══ SOURCE MATERIAL

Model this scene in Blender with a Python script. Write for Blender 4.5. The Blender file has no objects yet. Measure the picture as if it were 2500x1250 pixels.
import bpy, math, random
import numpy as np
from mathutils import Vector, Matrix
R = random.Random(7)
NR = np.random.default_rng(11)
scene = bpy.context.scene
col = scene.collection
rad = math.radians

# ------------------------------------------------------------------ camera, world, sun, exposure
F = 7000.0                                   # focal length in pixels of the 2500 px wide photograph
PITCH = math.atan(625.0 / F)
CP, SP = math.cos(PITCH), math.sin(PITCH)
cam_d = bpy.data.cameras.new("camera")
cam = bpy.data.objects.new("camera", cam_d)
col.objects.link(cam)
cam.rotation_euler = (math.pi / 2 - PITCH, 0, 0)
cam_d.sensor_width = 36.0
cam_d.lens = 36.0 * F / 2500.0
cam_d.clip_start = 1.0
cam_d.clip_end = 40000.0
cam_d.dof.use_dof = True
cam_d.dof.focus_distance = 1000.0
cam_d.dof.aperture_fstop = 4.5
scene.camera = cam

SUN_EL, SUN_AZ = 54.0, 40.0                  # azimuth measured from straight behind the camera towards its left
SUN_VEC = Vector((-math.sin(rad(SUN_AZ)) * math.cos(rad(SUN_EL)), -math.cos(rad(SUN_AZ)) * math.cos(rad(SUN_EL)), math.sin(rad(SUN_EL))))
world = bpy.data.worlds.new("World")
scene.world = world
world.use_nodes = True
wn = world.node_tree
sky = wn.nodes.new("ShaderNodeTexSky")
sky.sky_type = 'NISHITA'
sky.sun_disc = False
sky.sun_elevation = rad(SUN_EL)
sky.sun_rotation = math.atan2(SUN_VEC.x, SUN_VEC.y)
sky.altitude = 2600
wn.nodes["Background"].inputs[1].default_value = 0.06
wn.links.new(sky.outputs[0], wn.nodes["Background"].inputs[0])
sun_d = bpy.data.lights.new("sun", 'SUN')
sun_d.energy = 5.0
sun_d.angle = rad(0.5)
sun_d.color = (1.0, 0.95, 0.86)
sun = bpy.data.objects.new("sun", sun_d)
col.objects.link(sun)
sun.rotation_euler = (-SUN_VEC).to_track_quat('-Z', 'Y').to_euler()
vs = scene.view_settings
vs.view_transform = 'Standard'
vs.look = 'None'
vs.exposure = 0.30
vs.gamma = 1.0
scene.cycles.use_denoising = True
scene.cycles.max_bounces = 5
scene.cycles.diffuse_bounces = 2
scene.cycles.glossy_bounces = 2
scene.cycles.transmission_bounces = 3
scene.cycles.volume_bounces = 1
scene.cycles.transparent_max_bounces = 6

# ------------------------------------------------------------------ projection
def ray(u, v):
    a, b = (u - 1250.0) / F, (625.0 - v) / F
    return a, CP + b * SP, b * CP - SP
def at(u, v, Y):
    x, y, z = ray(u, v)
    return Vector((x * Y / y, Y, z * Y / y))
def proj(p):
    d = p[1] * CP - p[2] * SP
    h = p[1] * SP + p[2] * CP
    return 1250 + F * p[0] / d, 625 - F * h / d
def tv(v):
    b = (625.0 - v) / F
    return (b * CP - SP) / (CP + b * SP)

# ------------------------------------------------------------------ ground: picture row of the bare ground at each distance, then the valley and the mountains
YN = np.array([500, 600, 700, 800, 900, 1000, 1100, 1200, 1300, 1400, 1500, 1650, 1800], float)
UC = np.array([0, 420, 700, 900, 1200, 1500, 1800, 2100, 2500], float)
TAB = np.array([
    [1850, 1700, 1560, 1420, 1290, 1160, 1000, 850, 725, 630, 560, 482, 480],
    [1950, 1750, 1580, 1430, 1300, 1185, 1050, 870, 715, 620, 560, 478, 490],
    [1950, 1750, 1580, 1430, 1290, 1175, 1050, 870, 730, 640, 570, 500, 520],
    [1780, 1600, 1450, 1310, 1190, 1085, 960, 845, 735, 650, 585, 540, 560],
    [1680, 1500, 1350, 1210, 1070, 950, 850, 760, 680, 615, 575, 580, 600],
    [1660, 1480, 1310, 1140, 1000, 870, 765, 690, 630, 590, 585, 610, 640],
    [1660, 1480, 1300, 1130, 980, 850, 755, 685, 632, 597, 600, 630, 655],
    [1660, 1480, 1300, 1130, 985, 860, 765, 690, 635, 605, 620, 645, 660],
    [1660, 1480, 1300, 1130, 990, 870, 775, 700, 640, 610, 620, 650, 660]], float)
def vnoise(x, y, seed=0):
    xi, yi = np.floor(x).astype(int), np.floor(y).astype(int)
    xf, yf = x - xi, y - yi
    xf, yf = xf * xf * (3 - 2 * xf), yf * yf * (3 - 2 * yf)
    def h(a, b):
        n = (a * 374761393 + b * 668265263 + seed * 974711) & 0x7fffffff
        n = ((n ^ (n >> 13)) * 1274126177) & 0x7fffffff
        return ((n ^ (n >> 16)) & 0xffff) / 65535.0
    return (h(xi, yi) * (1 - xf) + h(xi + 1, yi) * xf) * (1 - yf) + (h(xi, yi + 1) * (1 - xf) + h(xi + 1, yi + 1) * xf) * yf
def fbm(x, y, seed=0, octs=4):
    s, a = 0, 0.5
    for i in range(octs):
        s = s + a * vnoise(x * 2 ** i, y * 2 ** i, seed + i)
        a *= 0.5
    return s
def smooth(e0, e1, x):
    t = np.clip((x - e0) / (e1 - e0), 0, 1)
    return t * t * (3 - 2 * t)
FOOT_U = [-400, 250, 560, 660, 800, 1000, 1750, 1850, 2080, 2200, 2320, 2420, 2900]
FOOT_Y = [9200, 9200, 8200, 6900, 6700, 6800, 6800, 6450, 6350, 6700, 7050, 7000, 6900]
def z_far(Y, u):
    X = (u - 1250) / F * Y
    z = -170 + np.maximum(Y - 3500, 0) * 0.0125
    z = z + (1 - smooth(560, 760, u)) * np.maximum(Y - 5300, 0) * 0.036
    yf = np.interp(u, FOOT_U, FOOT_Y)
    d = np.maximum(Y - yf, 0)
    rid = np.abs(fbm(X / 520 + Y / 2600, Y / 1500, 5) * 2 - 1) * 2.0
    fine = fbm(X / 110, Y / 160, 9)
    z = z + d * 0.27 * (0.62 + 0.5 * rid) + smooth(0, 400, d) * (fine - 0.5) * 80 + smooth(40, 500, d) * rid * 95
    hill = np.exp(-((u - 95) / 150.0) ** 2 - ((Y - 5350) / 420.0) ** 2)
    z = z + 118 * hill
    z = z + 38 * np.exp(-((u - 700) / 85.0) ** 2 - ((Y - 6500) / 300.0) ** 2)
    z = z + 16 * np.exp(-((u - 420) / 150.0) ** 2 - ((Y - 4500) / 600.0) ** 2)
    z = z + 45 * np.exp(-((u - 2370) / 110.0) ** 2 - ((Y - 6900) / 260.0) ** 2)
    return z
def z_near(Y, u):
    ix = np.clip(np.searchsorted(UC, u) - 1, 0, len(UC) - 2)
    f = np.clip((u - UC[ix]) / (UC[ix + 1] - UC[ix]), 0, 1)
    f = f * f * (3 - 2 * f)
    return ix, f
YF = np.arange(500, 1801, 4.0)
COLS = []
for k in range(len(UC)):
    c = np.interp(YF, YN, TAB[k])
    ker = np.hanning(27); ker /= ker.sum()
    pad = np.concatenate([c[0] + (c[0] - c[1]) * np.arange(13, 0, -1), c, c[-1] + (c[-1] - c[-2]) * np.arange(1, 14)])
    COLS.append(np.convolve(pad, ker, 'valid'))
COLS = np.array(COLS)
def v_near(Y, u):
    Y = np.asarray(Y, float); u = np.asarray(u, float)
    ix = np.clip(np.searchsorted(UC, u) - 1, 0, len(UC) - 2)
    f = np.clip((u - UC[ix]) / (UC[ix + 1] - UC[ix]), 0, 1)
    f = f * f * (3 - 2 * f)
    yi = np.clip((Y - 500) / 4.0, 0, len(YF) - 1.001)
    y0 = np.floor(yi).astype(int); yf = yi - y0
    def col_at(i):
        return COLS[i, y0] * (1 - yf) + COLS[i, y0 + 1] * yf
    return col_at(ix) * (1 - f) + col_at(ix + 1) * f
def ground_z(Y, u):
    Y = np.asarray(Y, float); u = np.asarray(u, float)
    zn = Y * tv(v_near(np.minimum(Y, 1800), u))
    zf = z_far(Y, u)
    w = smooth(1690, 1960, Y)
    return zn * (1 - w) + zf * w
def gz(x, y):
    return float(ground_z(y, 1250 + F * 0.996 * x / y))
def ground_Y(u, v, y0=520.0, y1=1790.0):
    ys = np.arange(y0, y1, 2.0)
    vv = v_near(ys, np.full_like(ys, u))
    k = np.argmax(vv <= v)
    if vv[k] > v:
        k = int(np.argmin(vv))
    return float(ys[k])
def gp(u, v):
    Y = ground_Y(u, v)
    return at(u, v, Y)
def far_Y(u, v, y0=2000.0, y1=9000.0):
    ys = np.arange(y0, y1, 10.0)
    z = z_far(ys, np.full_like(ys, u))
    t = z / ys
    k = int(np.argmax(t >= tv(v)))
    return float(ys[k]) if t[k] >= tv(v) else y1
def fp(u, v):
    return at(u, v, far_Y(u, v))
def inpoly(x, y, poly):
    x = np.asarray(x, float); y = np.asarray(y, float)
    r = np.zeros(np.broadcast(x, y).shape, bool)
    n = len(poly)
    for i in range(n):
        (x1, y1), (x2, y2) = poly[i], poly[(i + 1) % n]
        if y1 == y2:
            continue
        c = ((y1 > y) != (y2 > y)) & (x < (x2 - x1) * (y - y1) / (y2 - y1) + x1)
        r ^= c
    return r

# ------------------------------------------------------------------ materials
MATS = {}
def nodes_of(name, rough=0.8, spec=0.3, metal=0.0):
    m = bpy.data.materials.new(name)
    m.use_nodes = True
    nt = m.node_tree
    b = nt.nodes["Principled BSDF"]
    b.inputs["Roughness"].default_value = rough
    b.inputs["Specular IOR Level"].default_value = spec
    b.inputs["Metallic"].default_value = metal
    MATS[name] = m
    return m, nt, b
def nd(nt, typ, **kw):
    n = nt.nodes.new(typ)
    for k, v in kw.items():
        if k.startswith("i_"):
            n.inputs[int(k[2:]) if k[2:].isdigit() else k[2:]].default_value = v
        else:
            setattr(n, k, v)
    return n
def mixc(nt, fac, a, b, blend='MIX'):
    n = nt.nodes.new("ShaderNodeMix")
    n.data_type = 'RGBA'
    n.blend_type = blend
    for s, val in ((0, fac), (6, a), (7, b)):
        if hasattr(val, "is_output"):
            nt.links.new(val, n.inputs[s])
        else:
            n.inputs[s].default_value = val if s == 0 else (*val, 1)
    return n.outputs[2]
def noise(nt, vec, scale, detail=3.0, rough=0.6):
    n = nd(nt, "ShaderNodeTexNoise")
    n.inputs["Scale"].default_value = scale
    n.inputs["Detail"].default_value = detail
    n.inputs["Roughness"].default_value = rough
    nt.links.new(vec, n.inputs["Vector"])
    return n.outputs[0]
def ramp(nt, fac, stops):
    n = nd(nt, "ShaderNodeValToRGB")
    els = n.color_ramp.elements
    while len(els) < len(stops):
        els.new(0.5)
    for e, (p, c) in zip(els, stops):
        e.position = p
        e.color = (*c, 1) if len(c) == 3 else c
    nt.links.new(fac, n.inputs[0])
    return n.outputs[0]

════

#### REQUIREMENTS:
Beginning at the first line above, repeat exactly until the line containing "scene.camera = cam", which is included.

#### EXERCISE ANSWER:
Model this scene in Blender with a Python script. Write for Blender 4.5. The Blender file has no objects yet. Measure the picture as if it were 2500x1250 pixels.
import bpy, math, random
import numpy as np
from mathutils import Vector, Matrix
R = random.Random(7)
NR = np.random.default_rng(11)
scene = bpy.context.scene
col = scene.collection
rad = math.radians

# ------------------------------------------------------------------ camera, world, sun, exposure
F = 7000.0                                   # focal length in pixels of the 2500 px wide photograph
PITCH = math.atan(625.0 / F)
CP, SP = math.cos(PITCH), math.sin(PITCH)
cam_d = bpy.data.cameras.new("camera")
cam = bpy.data.objects.new("camera", cam_d)
col.objects.link(cam)
cam.rotation_euler = (math.pi / 2 - PITCH, 0, 0)
cam_d.sensor_width = 36.0
cam_d.lens = 36.0 * F / 2500.0
cam_d.clip_start = 1.0
cam_d.clip_end = 40000.0
cam_d.dof.use_dof = True
cam_d.dof.focus_distance = 1000.0
cam_d.dof.aperture_fstop = 4.5
scene.camera = cam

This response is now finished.